*EXCERPTED RECORDS*:
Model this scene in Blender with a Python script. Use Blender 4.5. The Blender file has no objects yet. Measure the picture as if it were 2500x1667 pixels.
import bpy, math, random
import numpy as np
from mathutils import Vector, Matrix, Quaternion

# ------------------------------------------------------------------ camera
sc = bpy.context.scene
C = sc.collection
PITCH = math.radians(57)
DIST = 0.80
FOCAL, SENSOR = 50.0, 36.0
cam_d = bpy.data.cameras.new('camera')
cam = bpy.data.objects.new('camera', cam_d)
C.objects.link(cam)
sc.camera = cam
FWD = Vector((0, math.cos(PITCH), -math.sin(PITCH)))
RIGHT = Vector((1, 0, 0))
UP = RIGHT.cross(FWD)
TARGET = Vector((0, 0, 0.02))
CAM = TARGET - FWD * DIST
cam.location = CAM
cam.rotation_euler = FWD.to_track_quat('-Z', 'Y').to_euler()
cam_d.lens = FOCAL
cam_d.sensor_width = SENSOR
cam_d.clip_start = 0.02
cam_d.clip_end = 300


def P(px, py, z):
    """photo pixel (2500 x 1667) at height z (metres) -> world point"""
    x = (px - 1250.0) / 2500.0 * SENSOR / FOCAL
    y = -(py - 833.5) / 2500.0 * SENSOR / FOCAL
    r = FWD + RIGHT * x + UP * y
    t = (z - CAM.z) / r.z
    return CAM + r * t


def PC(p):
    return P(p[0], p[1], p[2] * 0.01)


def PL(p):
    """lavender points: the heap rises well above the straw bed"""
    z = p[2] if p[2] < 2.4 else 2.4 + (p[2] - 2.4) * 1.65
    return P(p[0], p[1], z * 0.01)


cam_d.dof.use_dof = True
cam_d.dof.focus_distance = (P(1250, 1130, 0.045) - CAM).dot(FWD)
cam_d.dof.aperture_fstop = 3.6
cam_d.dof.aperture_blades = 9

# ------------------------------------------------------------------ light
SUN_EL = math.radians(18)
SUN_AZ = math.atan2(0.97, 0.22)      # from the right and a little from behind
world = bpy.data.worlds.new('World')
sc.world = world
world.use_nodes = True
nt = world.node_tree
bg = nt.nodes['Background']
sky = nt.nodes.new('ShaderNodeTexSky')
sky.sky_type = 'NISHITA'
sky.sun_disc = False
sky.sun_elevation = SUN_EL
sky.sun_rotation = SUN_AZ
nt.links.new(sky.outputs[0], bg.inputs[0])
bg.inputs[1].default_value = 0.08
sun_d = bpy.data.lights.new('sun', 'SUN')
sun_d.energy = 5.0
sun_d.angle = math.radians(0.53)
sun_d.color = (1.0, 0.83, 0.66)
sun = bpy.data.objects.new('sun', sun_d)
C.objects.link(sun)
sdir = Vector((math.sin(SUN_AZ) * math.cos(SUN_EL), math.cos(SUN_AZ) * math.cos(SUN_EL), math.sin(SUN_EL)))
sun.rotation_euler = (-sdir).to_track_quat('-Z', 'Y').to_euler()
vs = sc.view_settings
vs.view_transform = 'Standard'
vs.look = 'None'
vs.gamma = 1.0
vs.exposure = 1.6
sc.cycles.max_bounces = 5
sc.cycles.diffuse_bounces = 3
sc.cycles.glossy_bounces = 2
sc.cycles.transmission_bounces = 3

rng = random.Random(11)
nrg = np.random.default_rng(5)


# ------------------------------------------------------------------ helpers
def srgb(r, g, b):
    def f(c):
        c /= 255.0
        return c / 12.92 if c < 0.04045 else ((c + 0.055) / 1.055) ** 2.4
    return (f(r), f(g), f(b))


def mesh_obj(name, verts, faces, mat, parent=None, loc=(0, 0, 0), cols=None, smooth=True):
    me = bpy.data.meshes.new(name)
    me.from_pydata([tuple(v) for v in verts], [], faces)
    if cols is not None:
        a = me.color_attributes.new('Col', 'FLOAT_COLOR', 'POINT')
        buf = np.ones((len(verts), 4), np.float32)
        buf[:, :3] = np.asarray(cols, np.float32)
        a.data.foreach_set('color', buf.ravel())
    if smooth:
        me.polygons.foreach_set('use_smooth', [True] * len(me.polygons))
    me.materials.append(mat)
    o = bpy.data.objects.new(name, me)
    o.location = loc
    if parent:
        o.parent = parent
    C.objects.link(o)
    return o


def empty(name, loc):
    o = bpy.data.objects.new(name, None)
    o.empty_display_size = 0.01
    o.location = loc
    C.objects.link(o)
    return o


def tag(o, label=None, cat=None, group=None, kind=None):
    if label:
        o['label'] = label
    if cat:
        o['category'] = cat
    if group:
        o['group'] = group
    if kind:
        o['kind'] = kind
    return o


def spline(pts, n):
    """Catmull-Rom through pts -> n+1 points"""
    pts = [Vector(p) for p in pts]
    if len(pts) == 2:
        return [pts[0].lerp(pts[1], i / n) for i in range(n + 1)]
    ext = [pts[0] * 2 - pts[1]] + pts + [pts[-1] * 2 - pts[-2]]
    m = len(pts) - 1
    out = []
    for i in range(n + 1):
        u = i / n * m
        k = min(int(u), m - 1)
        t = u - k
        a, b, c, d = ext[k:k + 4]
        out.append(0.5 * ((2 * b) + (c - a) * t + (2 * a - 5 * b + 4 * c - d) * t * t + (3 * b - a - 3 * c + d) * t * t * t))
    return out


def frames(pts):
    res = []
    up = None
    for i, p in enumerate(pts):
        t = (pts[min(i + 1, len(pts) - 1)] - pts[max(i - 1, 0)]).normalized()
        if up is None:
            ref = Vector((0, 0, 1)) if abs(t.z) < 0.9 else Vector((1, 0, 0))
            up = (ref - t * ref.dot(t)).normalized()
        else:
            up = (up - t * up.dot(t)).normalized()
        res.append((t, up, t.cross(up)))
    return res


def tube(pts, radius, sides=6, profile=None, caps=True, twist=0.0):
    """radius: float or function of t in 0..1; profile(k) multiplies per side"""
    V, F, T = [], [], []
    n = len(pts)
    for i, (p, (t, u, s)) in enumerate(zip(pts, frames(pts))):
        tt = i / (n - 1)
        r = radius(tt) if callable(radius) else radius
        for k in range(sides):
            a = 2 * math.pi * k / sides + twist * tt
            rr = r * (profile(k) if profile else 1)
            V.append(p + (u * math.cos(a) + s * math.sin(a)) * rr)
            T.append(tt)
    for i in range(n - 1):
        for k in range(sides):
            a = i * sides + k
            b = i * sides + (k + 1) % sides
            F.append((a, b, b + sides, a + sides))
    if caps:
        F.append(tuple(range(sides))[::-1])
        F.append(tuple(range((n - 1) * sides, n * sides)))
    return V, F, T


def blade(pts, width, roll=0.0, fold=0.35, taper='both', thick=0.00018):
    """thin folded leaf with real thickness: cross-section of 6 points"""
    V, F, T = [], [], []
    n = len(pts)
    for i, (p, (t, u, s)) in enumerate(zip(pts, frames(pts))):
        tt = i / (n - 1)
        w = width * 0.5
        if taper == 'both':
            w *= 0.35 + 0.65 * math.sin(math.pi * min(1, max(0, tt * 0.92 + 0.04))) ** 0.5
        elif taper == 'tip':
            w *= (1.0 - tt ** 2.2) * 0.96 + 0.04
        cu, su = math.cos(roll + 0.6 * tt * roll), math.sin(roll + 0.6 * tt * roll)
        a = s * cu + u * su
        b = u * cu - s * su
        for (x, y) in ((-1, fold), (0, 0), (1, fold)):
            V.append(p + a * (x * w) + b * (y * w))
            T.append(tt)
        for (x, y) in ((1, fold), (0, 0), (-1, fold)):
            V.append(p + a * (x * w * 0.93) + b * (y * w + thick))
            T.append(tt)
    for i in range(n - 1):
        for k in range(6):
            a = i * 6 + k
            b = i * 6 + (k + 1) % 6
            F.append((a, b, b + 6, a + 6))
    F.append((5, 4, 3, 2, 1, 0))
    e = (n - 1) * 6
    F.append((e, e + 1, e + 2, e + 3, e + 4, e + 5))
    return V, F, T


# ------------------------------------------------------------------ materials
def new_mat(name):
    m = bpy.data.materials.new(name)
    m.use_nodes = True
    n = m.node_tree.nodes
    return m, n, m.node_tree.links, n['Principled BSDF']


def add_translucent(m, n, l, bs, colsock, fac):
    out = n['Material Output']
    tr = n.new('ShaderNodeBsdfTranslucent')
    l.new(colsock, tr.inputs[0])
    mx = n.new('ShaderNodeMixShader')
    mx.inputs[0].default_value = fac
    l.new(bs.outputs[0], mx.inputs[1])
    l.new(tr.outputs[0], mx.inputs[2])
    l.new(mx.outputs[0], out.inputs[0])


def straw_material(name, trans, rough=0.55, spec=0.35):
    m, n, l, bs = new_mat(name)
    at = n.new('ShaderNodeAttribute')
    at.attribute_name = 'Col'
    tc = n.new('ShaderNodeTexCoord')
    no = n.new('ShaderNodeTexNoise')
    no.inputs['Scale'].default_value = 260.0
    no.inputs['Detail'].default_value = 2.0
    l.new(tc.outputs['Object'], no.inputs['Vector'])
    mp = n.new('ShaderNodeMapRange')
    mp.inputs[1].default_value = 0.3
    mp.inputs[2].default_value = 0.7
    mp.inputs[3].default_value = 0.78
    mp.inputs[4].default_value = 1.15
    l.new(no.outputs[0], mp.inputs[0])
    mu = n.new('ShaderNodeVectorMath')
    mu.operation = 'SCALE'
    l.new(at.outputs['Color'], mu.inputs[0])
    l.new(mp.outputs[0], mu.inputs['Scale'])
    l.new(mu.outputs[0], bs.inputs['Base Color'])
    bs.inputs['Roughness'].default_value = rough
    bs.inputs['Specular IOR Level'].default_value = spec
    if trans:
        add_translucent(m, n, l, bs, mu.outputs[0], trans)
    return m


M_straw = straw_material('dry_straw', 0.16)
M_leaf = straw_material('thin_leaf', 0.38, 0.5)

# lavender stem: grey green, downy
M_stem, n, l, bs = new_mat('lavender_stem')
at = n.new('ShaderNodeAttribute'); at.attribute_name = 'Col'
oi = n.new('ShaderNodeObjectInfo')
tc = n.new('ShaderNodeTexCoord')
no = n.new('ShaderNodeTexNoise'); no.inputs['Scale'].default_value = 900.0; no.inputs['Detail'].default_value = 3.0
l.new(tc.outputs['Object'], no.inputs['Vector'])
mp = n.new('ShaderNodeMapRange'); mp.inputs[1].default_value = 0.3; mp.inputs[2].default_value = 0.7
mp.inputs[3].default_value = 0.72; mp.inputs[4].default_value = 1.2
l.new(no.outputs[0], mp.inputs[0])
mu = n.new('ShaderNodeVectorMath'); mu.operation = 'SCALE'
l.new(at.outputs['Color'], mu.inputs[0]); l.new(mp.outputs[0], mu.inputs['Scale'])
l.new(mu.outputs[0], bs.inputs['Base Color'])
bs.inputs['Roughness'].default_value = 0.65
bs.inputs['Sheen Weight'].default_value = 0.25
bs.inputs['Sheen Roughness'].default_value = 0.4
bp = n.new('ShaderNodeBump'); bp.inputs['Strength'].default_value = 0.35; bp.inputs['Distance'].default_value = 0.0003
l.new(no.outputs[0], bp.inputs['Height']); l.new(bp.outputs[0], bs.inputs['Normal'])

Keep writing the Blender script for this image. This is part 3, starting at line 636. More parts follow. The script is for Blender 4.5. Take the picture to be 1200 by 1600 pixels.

*EXERCISE DETAILS*:
Take the entries above and copy them exactly from the first line through the line with "from mathutils import"; leave out every line after it.

*REPLY*:
Model this scene in Blender with a Python script. Use Blender 4.5. The Blender file has no objects yet. Measure the picture as if it were 2500x1667 pixels.
import bpy, math, random
import numpy as np
from mathutils import Vector, Matrix, Quaternion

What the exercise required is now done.